_Data segment_
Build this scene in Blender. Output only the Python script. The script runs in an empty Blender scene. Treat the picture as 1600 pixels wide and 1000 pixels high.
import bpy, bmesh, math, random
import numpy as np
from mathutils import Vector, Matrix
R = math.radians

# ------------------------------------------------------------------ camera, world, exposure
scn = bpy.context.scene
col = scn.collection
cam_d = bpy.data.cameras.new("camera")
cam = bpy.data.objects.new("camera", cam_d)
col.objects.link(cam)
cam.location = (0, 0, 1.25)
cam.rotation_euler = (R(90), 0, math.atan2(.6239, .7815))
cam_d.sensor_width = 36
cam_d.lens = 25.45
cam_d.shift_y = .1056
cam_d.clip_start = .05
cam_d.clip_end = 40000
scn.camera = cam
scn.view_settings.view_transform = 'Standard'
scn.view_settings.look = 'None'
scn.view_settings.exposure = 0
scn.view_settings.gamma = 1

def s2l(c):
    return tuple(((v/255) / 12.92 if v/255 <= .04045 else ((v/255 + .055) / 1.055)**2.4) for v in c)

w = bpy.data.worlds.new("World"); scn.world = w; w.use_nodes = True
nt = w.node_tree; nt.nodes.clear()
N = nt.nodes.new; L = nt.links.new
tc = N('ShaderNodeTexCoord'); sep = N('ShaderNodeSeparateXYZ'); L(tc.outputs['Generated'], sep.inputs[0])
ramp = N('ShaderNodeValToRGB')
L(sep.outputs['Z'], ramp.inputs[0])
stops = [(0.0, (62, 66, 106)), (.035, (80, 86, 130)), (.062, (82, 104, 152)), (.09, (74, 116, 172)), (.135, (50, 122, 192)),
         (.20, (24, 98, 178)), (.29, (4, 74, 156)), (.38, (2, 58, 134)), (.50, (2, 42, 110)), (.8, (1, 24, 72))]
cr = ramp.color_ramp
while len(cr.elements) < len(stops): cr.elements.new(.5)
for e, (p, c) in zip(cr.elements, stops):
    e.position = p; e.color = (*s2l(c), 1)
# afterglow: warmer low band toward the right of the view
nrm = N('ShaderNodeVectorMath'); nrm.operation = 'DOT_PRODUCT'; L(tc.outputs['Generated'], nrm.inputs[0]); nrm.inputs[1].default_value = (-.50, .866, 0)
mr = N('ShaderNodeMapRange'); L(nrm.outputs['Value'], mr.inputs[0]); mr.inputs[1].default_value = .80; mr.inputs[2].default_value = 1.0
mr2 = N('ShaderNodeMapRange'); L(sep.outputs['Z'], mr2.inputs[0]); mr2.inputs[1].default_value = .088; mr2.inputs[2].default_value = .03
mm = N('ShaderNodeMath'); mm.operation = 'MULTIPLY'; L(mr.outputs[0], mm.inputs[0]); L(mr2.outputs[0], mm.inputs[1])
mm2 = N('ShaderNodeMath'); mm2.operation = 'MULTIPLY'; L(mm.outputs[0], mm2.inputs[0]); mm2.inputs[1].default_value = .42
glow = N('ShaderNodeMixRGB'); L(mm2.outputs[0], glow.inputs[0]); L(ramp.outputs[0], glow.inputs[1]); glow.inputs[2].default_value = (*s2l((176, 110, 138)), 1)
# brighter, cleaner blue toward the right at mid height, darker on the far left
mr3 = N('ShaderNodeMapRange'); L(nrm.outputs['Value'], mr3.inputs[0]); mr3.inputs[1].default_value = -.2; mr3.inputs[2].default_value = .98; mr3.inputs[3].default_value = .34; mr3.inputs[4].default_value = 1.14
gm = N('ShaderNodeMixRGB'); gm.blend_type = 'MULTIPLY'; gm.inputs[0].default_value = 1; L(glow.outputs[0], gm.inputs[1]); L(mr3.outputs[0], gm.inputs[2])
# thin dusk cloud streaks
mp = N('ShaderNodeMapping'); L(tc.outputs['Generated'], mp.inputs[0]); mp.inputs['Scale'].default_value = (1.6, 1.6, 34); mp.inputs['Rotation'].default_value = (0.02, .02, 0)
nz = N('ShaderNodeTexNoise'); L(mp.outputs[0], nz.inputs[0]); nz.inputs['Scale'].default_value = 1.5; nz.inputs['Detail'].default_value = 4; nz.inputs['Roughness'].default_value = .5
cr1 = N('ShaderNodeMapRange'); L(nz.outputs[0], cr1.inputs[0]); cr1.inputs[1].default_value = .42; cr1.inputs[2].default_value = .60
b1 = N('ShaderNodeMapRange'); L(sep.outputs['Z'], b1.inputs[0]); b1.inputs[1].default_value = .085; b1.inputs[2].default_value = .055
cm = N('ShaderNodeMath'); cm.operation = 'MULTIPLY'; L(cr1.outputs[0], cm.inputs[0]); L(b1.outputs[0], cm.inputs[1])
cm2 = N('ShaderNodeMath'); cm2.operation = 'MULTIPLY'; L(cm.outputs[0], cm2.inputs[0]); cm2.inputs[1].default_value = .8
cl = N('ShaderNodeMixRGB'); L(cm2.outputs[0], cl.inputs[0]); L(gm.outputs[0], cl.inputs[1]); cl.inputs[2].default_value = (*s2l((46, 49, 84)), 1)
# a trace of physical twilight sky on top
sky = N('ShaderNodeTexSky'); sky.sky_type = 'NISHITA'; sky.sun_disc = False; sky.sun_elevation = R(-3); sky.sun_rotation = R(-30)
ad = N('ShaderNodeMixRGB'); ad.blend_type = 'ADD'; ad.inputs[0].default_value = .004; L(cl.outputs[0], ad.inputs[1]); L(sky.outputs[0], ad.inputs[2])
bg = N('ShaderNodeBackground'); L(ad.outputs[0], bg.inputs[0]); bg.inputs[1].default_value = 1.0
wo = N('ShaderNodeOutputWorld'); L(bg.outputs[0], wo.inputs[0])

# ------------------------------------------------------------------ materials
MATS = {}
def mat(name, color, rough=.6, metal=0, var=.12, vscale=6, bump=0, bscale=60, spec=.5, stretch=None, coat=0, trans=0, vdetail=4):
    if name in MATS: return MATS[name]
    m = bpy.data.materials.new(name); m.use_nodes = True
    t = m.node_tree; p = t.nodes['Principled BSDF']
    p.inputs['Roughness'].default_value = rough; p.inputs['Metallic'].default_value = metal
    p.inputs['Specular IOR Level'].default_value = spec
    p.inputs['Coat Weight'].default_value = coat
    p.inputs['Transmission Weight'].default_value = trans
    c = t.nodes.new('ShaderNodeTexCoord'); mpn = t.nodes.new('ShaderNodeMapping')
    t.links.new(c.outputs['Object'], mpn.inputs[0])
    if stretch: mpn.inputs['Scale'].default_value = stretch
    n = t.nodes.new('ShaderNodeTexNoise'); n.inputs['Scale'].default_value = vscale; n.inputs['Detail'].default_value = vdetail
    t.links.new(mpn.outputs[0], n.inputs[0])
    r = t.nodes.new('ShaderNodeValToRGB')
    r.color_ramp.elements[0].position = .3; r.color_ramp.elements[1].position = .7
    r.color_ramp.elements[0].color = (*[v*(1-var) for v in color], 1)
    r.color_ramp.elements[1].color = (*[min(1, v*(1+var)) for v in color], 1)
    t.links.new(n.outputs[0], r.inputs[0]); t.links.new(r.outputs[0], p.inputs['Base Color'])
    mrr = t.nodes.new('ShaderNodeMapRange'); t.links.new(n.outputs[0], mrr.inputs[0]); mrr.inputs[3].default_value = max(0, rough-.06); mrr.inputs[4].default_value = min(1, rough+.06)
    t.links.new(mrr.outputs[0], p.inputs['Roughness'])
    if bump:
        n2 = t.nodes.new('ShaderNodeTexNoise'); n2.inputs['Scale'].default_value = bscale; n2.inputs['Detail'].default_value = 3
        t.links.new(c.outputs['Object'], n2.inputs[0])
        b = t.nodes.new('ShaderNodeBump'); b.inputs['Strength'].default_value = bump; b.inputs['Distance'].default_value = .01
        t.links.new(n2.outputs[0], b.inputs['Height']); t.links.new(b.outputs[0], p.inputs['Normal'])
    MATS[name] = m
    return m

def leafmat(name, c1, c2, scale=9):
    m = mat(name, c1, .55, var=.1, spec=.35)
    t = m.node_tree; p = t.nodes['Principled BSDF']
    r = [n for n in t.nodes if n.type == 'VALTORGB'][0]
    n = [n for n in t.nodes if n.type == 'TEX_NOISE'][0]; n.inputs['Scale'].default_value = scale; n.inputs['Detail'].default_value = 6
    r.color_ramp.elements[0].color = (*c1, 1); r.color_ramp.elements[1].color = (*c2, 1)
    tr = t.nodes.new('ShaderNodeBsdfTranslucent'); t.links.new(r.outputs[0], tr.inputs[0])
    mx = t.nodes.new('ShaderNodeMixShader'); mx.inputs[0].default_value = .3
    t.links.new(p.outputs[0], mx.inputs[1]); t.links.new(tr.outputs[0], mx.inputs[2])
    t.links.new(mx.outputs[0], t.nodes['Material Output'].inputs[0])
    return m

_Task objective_
Each line from the start of the listing above through the line containing "return tuple(((v/255) /" should be copied exactly, please, with no other lines added.

_Solved exercise_
Build this scene in Blender. Output only the Python script. The script runs in an empty Blender scene. Treat the picture as 1600 pixels wide and 1000 pixels high.
import bpy, bmesh, math, random
import numpy as np
from mathutils import Vector, Matrix
R = math.radians

# ------------------------------------------------------------------ camera, world, exposure
scn = bpy.context.scene
col = scn.collection
cam_d = bpy.data.cameras.new("camera")
cam = bpy.data.objects.new("camera", cam_d)
col.objects.link(cam)
cam.location = (0, 0, 1.25)
cam.rotation_euler = (R(90), 0, math.atan2(.6239, .7815))
cam_d.sensor_width = 36
cam_d.lens = 25.45
cam_d.shift_y = .1056
cam_d.clip_start = .05
cam_d.clip_end = 40000
scn.camera = cam
scn.view_settings.view_transform = 'Standard'
scn.view_settings.look = 'None'
scn.view_settings.exposure = 0
scn.view_settings.gamma = 1

def s2l(c):
    return tuple(((v/255) / 12.92 if v/255 <= .04045 else ((v/255 + .055) / 1.055)**2.4) for v in c)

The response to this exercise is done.